MATT TAIBBI: Move over ACLU, FIRE is the New Champion of Free Speech.

After years of planning, the Foundation for Individual Rights in Education, better known as FIRE, announced a major expansion Monday, moving “beyond college campuses to protect free speech — for all Americans.”

FIRE was the brainchild of University of Pennsylvania history professor Alan Charles Kors and Boston civil liberties lawyer Harvey A. Silverglate, who co-authored the 1999 book, The Shadow University: The Betrayal of Liberty on America’s Campuses. To the modern reader the book reads like a collection of eccentric cases of students and teachers caught up in speech code issues, most (but not all) being conservative.

To take just one of countless nut-bar examples, Kors and Silverglate told the story of a professor in San Bernardino reprimanded for violating sexual harassment policies because, among other things, “he assigns provocative essays such as Jonathan Swift’s A Modest Proposal,” as the court case later put it. This was apparently the “cannibalism” portion of the accusation that he delved into such subjects as “obscenity, cannibalism, and consensual sex with children.”
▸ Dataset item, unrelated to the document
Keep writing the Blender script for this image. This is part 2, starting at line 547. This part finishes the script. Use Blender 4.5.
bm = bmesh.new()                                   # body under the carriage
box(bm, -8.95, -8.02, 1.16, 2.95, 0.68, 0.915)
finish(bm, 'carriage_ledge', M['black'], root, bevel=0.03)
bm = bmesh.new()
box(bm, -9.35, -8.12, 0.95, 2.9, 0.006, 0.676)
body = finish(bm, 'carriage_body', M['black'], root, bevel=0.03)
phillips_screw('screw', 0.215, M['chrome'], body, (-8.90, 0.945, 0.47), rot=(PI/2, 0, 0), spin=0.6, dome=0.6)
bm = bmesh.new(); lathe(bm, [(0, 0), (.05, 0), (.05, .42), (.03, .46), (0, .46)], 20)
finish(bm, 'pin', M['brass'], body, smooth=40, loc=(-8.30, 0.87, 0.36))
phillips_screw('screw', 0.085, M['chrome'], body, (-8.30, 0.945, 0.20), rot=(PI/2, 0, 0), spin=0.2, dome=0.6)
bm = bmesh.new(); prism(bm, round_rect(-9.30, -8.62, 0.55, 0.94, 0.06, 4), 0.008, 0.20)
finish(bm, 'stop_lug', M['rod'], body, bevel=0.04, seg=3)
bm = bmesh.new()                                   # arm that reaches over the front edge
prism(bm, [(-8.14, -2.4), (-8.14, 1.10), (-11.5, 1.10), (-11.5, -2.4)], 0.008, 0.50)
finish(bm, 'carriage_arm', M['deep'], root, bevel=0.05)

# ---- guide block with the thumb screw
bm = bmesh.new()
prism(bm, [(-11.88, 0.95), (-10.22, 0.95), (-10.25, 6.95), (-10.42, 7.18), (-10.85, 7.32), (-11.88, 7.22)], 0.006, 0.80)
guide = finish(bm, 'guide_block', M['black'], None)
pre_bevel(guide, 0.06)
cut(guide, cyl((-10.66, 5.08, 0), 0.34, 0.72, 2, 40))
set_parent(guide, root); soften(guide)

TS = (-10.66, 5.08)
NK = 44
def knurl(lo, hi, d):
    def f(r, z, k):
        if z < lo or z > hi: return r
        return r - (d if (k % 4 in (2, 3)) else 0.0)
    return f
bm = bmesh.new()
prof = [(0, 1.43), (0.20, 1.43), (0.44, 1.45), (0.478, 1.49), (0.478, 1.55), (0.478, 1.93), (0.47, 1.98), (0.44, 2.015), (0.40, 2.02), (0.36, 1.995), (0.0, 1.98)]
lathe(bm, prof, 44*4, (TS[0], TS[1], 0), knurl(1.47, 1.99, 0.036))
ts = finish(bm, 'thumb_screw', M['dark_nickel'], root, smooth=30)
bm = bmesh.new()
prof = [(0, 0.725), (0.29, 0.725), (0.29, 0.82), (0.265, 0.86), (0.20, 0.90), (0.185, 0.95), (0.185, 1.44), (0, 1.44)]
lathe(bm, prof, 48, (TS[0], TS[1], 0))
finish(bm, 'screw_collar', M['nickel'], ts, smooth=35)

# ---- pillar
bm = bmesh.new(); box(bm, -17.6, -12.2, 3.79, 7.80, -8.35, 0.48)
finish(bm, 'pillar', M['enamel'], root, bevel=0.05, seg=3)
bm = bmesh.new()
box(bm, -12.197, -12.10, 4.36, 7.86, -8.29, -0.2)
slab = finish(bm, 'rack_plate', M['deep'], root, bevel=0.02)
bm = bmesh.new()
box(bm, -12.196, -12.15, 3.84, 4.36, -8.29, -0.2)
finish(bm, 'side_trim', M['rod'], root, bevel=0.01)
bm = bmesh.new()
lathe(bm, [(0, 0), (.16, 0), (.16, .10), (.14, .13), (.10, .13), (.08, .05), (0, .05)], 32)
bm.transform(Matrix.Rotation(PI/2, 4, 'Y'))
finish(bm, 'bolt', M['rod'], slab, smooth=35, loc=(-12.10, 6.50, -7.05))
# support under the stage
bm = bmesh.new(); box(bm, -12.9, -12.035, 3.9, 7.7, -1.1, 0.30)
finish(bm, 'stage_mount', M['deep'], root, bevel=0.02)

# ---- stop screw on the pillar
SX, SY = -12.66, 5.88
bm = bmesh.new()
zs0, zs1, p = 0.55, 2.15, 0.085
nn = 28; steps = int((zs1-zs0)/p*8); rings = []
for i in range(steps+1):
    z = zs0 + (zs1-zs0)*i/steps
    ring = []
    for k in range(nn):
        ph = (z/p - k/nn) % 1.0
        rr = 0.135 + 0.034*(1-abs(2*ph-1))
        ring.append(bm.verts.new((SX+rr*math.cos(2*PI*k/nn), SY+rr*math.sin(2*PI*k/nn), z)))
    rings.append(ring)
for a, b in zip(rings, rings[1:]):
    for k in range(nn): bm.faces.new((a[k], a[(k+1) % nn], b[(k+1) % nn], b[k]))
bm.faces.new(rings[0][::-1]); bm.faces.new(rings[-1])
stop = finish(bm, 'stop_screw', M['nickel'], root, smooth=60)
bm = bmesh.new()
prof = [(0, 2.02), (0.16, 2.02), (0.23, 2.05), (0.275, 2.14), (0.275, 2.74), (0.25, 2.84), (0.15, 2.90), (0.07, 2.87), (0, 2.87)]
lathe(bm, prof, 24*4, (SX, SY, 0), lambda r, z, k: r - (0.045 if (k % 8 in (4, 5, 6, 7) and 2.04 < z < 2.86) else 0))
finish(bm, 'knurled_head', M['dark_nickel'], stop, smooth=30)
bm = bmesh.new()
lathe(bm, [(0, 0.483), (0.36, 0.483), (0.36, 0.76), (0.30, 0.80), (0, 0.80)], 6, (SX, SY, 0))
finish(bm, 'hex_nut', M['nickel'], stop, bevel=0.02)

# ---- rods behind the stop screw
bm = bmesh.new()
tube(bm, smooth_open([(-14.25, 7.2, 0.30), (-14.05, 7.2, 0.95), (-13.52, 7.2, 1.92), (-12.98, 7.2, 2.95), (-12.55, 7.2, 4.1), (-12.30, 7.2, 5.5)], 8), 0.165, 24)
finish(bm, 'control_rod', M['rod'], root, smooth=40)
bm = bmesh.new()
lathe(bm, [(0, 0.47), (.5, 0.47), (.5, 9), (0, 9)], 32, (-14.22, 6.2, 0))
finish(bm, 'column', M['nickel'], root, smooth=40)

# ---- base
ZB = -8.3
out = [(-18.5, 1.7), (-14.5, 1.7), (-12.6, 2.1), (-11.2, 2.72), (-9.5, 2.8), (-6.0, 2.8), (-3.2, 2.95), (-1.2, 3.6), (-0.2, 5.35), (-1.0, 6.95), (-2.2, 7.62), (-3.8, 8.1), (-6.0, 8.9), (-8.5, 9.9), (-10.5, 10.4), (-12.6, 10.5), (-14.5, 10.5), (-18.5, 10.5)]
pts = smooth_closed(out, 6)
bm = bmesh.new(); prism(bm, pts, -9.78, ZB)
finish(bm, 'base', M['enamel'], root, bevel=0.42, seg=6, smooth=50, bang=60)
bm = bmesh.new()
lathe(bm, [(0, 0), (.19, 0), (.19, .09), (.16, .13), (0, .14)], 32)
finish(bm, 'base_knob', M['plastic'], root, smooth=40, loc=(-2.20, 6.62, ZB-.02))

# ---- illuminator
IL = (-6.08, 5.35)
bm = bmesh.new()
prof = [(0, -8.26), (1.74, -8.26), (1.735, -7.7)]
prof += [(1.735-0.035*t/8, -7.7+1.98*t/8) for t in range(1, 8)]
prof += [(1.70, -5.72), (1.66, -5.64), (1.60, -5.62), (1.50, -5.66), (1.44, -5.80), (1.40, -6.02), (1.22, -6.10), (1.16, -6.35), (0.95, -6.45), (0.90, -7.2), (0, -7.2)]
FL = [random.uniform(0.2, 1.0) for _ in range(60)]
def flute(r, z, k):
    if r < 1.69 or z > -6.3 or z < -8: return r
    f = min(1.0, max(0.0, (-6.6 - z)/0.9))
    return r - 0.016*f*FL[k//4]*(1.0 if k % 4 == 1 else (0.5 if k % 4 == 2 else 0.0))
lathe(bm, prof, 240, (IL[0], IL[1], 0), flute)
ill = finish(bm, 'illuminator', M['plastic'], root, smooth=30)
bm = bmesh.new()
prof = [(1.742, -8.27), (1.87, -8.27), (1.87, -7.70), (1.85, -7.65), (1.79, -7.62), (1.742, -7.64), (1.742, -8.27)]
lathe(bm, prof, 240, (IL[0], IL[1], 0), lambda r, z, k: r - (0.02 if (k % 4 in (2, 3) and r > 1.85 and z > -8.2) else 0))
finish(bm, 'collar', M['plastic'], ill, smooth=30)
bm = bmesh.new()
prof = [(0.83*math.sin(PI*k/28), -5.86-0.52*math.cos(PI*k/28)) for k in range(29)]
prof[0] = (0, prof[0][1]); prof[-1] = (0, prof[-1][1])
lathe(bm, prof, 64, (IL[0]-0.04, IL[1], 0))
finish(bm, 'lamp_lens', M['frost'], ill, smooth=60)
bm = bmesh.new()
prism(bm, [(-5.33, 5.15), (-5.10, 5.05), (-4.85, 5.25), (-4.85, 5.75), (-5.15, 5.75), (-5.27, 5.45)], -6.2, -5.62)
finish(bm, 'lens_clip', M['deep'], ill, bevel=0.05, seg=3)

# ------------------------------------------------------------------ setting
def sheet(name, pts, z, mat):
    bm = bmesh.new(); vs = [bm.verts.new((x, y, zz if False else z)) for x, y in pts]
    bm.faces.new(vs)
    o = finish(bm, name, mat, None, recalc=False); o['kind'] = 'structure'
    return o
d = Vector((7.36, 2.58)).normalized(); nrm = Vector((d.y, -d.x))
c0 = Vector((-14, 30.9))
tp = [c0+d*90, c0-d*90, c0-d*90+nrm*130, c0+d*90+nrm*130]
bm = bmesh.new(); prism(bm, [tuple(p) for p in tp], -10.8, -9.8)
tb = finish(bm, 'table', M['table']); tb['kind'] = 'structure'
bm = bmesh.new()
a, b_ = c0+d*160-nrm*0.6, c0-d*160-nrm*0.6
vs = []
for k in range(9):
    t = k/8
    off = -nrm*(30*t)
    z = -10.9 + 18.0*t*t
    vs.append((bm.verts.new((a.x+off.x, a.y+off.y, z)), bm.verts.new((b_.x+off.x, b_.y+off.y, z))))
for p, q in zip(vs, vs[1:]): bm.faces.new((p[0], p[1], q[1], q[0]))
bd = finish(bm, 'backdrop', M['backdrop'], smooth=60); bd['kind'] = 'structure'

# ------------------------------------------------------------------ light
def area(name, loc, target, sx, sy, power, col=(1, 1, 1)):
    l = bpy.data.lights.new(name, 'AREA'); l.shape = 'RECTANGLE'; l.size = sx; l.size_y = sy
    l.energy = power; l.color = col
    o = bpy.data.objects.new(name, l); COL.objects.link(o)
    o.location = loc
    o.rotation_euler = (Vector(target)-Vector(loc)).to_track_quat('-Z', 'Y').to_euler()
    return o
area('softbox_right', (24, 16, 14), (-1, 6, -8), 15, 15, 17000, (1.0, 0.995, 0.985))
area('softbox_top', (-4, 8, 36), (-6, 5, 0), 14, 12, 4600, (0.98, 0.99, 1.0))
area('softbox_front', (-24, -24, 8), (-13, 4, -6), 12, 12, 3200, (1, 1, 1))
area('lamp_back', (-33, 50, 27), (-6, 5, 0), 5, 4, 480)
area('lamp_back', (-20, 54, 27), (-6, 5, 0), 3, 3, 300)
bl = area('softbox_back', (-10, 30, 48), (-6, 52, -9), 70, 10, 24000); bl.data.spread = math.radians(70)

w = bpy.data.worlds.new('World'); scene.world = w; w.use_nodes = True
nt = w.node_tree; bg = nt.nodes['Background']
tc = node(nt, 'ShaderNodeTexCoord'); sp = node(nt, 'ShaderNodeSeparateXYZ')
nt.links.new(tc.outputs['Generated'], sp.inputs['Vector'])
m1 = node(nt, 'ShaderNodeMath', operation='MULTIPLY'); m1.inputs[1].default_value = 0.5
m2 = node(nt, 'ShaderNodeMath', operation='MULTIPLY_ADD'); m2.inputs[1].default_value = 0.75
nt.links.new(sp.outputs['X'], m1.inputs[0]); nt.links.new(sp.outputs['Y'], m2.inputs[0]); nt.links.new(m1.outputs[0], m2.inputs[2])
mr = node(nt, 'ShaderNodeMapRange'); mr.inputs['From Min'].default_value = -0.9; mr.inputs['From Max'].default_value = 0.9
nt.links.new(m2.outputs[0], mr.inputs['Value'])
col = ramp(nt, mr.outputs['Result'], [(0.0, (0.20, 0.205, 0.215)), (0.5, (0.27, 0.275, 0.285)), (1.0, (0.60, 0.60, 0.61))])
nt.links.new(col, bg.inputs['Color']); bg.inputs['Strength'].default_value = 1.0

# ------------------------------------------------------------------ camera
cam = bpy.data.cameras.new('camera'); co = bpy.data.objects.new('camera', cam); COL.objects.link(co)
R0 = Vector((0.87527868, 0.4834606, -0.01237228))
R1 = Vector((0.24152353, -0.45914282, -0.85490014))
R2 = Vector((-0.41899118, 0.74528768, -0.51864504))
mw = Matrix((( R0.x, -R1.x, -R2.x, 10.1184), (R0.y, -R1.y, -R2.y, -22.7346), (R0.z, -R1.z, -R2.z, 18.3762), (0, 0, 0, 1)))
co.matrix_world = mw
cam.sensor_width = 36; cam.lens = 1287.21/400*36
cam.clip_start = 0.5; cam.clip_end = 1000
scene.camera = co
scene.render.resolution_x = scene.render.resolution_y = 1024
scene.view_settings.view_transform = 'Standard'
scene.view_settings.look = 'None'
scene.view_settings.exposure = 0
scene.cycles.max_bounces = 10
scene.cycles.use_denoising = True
The book triggered such an overwhelming number of responses from other faculty members and students that the pair decided to set up an organization to defend people who found themselves in tricky speech controversies on campuses. They soon found they had plenty of work and, by 2022, enough of a mandate to expand beyond colleges and universities into America at large. According to FIRE CEO Greg Lukianoff, as quoted in a Politico story, the group has already raised over $28 million toward a $75 million “litigation, opinion research and public education campaign aimed at boosting and solidifying support for free-speech values.”

As noted in another story I put out today, FIRE will be doing a lot of stepping into a role semi-vacated by the American Civil Liberties Union. I spoke with Nico Perrino of FIRE, producer and co-director of the excellent documentary about former ACLU chief Ira Glasser (see review here), to ask what the expansion would entail[.]
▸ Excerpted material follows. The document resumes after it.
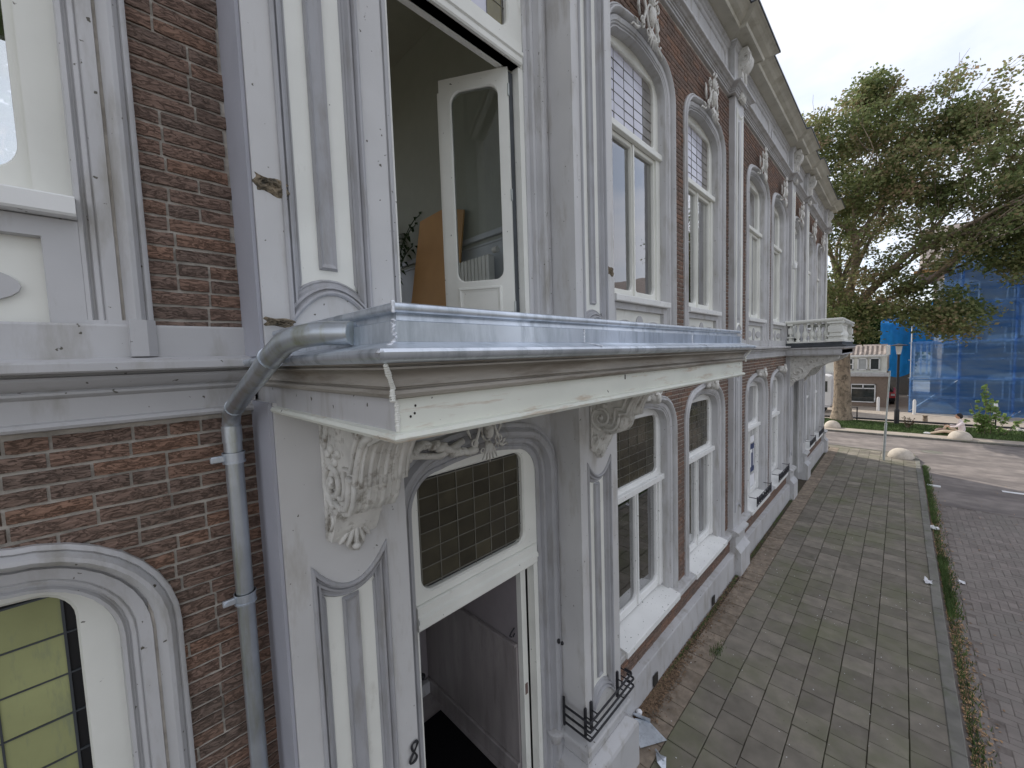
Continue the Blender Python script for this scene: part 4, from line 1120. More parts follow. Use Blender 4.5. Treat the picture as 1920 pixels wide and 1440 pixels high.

Back in 2003, the late Steven Den Beste compared the ACLU with Amnesty International, after the latter forgot its original mission (remember those “to freedom!” ads that ran on MTV in the 1980s?) over how its members (read: fundraisers) viewed the Iraq War:

It’s not going too far to say that many of Amnesty International’s members have approximately as strongly negative of feelings now about America and George Bush as the ACLU’s members had about the Nazis when the ACLU defended them in Skokie.

The ACLU made the principled decision and weathered the downturn in contributions. When condemnation of Iraq didn’t make AI look as if it was aligning with America, Amnesty International was willing to try to shine a spotlight on the abuses there. But now AI has suddenly gone silent. The abuses against the citizens of Iraq have not stopped; indeed they’ve gotten worse. In addition to ongoing violent repression of Iraq’s civilian population, various Iraqi military and para-military units have been directly violating the Geneva Convention by, for instance, abusing the white flag of truce, and by using protected humanitarian facilities to hold military equipment, and by using “human shields” in combat, and by directly firing at refugees, and in numerous other ways.

And what we’re seeing is that AI seems unwilling to make more than oblique mention of these things, while at the same time explicitly condemning the US for what are at best minor transgressions by comparison. Why is it more important to strongly focus attention on “censorship” while ignoring mass slaughter of refugees?

In retrospect, Conquest’s second law of politics (“Any organization not explicitly right-wing sooner or later becomes left-wing”) dictates that it was only a matter of time before the ACLU would similarly lose the thread.

And lose it they have, big-time: ACLU helped draft article at heart of Depp v Heard case for $3.5m donation, court hears.

And then there was this show-stopping moment: Bad news from the ACLU: Ruth Bader Ginsburg wasn’t woke enough.